Faizy hopes to fight for a junior world title this autumn and Higginson speaks about his charge's boxing ability in almost reverential tones. He is a boxing sage from central casting, who thinks he might have uncovered that one in a million, and believes Faizy has what it takes to become a full-blown world champion.
"Me returning home with a belt around my waist, that would make me a great ambassador for Afghanistan and my homeland proud," says Faizy. "It would also show the world that Afghanistan is not all about torture and terrorism.
"My father was a proud man. I was proud of him and, if he was alive, he'd be proud of me, for coming to Great Britain and making something of myself."
If Faizy, nicknamed 'The Dream', is unable to fulfil his boxing ambition, he has qualifications in computing and plumbing to fall back on. He also volunteers to help the elderly and the homeless. Yet he could be sent back to Afghanistan at any moment and is fighting efforts by the Home Office to remove him.
Faizy is a model citizen, imprisoned in limbo. Higginson puts it best when he says: "He's solid and sincere, proud of Britain. And he just wants a life."

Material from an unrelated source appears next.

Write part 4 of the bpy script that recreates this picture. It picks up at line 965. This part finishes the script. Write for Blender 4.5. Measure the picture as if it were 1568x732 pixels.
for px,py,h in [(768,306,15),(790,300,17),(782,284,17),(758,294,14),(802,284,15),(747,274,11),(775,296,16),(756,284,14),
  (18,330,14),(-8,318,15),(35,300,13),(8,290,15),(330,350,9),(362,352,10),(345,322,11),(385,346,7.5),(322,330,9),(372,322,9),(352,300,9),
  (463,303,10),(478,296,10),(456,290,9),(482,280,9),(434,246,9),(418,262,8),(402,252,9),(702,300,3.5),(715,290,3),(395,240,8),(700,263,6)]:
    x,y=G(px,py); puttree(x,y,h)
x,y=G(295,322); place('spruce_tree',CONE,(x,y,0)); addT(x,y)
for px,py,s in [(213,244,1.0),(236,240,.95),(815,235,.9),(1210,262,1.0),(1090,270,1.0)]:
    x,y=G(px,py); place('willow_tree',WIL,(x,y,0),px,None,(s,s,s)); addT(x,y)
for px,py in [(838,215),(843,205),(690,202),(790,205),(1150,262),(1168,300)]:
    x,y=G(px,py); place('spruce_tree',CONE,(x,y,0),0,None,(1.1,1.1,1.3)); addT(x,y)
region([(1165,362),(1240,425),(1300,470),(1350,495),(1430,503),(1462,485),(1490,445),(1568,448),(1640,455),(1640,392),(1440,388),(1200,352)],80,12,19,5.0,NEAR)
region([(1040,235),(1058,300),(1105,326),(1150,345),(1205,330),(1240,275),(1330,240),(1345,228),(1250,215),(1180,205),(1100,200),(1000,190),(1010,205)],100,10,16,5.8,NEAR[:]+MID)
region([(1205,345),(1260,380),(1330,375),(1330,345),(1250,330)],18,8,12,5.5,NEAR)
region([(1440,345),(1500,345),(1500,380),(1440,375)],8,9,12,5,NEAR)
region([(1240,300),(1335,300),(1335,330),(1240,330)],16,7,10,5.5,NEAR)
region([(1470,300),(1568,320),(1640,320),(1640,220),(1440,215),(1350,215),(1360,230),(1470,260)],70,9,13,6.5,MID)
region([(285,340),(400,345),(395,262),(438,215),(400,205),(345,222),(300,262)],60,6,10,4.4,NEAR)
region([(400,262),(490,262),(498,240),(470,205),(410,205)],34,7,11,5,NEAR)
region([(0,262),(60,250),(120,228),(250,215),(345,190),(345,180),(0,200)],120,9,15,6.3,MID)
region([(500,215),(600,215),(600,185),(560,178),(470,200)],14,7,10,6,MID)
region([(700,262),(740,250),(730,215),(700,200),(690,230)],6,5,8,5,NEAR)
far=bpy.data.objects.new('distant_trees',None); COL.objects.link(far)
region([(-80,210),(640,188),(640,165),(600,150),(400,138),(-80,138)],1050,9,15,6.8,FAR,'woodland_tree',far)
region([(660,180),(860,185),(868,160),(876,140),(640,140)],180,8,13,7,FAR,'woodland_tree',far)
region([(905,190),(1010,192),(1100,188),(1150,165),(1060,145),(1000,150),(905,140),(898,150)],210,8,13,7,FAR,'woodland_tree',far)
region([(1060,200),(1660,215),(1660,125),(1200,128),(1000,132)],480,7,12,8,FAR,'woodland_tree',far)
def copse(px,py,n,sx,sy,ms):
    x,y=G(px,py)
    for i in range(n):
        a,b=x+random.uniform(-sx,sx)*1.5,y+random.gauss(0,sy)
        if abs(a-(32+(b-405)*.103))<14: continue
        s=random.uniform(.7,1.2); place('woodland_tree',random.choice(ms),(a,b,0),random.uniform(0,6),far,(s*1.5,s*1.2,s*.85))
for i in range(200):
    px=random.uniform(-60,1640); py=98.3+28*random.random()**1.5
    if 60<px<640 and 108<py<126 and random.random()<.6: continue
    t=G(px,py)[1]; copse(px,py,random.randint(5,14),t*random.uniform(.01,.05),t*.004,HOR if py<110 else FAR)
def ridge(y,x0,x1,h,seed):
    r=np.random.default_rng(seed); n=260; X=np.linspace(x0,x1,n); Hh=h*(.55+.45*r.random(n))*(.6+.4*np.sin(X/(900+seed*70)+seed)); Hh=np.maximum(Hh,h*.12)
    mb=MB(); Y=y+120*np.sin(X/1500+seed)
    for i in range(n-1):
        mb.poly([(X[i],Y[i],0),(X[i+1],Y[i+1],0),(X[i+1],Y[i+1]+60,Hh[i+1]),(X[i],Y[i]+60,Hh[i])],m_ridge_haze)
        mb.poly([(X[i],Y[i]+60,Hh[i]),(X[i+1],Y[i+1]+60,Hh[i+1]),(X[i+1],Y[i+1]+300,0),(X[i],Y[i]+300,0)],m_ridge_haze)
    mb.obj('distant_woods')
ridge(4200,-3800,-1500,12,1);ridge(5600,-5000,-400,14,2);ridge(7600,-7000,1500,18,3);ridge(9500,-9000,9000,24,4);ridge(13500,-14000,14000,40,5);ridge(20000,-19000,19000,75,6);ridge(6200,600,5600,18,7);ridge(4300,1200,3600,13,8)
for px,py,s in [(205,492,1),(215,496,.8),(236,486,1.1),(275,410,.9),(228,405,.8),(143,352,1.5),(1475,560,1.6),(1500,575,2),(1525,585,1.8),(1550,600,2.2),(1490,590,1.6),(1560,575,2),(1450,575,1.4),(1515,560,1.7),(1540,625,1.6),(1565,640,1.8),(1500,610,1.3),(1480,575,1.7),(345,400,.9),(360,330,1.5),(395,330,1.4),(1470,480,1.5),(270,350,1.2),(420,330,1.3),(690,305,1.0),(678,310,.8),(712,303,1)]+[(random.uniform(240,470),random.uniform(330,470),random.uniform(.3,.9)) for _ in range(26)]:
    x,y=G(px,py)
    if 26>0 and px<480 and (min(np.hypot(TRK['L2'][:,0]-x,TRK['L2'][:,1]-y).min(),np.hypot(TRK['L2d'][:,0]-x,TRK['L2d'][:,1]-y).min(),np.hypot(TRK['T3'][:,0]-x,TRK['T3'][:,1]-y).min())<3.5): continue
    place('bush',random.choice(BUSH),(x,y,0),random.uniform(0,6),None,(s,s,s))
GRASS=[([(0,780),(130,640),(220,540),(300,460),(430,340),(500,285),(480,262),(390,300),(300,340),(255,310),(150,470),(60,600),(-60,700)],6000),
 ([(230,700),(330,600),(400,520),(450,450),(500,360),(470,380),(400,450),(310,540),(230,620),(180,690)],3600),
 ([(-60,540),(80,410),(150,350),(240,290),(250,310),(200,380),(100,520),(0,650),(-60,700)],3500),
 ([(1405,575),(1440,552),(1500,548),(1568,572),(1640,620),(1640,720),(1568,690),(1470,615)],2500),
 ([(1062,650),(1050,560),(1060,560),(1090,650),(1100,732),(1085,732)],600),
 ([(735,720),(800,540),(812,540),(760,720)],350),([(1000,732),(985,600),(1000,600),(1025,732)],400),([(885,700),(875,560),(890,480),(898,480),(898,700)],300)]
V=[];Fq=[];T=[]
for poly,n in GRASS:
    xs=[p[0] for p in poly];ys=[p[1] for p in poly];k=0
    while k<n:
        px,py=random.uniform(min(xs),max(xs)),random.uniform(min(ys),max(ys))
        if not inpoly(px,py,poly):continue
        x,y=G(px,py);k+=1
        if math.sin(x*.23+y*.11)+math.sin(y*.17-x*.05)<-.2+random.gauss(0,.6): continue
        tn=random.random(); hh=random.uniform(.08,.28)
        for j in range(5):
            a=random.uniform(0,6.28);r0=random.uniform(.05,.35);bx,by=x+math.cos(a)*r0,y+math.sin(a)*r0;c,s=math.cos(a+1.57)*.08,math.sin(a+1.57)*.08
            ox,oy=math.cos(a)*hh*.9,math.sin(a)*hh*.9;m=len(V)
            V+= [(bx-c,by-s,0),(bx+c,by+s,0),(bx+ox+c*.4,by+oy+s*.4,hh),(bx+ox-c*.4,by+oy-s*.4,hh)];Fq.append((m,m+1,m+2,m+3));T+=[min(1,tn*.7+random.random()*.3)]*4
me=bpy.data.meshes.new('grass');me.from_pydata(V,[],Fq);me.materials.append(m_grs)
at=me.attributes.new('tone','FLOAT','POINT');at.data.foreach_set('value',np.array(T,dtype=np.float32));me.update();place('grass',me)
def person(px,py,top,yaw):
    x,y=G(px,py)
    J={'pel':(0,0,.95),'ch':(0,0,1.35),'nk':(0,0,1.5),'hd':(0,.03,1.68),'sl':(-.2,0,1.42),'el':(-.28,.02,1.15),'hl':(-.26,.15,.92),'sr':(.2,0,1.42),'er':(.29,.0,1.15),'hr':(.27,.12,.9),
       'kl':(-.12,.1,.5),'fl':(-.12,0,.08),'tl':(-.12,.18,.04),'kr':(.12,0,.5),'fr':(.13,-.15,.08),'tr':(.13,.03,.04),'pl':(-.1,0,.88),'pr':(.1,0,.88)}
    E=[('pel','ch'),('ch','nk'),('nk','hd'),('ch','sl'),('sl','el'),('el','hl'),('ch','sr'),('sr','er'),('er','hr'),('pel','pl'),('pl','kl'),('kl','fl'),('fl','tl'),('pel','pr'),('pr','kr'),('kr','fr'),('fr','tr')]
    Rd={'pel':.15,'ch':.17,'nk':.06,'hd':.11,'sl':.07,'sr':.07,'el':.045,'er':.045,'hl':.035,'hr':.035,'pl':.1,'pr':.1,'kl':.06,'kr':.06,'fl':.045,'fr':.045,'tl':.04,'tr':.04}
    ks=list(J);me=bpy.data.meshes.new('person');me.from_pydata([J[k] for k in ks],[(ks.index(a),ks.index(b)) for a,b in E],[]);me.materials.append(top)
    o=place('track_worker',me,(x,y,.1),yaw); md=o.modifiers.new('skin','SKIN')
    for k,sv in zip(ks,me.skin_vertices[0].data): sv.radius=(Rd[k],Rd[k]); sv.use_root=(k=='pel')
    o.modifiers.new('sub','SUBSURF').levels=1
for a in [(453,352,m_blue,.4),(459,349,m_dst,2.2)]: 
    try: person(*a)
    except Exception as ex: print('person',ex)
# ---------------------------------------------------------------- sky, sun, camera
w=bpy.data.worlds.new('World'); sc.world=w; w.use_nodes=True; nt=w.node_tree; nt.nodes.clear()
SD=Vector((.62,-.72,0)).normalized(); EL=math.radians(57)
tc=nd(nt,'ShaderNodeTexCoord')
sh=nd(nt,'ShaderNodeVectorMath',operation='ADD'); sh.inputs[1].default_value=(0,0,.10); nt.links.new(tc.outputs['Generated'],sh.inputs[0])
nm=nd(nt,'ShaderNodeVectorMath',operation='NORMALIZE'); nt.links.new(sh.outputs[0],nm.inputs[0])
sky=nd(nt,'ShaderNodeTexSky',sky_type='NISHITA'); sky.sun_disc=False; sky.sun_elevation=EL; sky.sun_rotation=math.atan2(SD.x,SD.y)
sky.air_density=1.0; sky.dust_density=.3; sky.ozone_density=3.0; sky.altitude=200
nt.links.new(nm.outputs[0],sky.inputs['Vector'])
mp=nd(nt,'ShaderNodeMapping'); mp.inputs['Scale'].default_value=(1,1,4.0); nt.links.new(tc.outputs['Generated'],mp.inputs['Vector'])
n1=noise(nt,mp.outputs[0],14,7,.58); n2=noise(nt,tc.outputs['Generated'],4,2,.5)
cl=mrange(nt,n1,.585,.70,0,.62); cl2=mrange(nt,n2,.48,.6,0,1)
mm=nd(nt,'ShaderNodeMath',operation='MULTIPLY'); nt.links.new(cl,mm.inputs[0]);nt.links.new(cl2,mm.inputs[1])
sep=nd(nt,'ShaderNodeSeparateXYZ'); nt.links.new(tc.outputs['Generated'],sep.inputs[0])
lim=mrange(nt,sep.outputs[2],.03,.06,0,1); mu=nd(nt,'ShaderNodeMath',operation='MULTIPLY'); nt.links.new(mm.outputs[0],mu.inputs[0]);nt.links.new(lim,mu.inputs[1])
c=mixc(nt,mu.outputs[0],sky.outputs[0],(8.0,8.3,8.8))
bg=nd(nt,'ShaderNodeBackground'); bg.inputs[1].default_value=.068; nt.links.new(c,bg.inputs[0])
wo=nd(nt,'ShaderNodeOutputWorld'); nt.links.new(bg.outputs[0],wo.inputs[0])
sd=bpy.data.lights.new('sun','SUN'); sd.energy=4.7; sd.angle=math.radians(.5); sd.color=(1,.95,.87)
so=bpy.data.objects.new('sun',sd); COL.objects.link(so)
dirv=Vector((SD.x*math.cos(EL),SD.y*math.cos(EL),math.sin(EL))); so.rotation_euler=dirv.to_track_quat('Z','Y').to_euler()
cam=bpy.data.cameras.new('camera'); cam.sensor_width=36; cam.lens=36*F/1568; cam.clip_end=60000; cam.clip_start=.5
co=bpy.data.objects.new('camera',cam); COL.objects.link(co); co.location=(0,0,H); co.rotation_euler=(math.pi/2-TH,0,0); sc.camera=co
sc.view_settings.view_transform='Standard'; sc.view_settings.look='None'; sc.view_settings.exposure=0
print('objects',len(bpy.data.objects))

Boxing, which has the darkest stories, has done its best to throw light on this particular situation. Higginson believes that had the sport not entered Faizy's life when it did - and provided stability at an impressionable time - he would be wandering the streets of some scenic Lancashire village. Selling drugs, trying the handles of parked cars. Not much of a career in the grand scheme of things.
Ajmal Faizy wasn't the first and he won't be the last: a scared, bewildered kid, lured to the boxing gym by its mysterious smells and din. Perhaps remember that when you hear an old fighter say - despite his scars, bent nose, crooked fingers and failing memory - "boxing's been good to me".